To encourage home ownership, the federal government gives you a tax break when you sell your home so that you can more easily purchase your next home. Normally, when you buy an asset and later sell it for a profit, you have what is called a capital gain, and this capital gain is taxable. But with homes, you get a capital gain exclusion, meaning a certain amount of the gain is excluded from taxes.

Things To Know

  • A certain amount of your gain is excluded from taxes.
  • You must meet certain rules of use in order to qualify.

Currently, you may exclude up to $250,000 of your capital gain from tax.
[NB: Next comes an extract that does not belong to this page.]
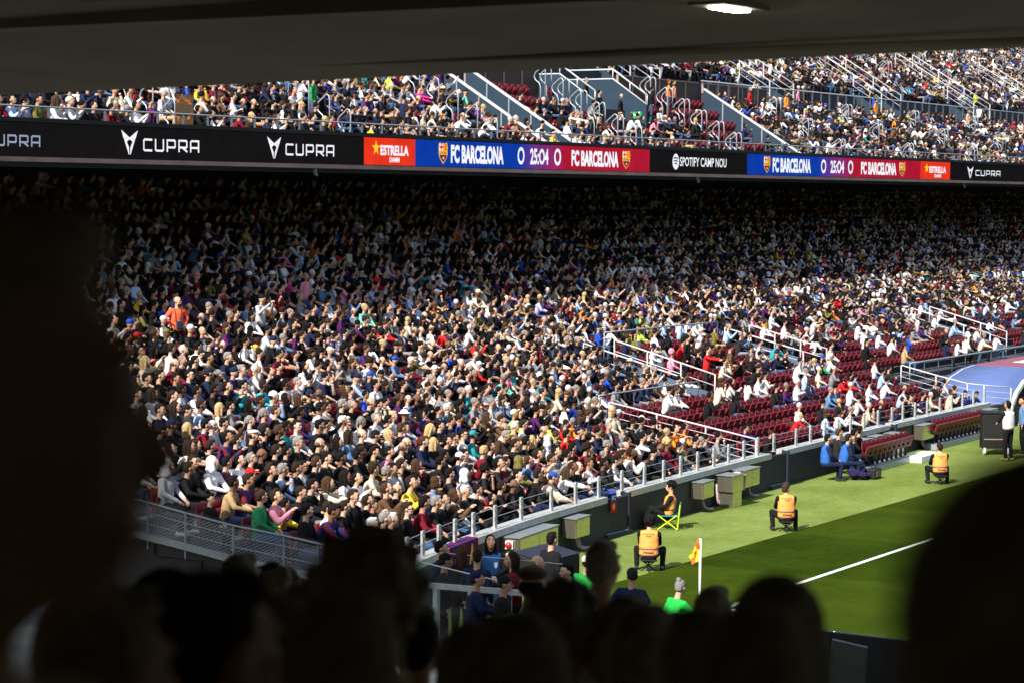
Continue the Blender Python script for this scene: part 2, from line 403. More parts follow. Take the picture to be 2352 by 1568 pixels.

If you are a married couple filing your taxes jointly, you can shelter up to $500,000. If you are an unmarried couple who owns a home jointly and each of you meets the use test described below, you each can exclude up to $250,000.

The use test

There are rules you must meet, though. If you want to qualify for the entire exclusion, you must have owned and lived in your home for an aggregate total of at least two years of the five years before the sale. The two years do not need to be consecutive.

You can use this rule to exclude your profit each time you sell your home. Generally, you can claim this exclusion only once every two years.

Business use or rental of your home

You may qualify for an exclusion if you used your home for business or to produce rental income if you meet the ownership and use tests.

Getting a partial capital gains exclusion

If you are not eligible for the full capital gains exclusion, you may be eligible for a partial exclusion. This can happen if the reason for selling your home was due to a change in workplace location, a health-related issue, or an unforeseeable event.

IRS publication 523 discusses home selling issues in more detail, including examples for a variety of situations.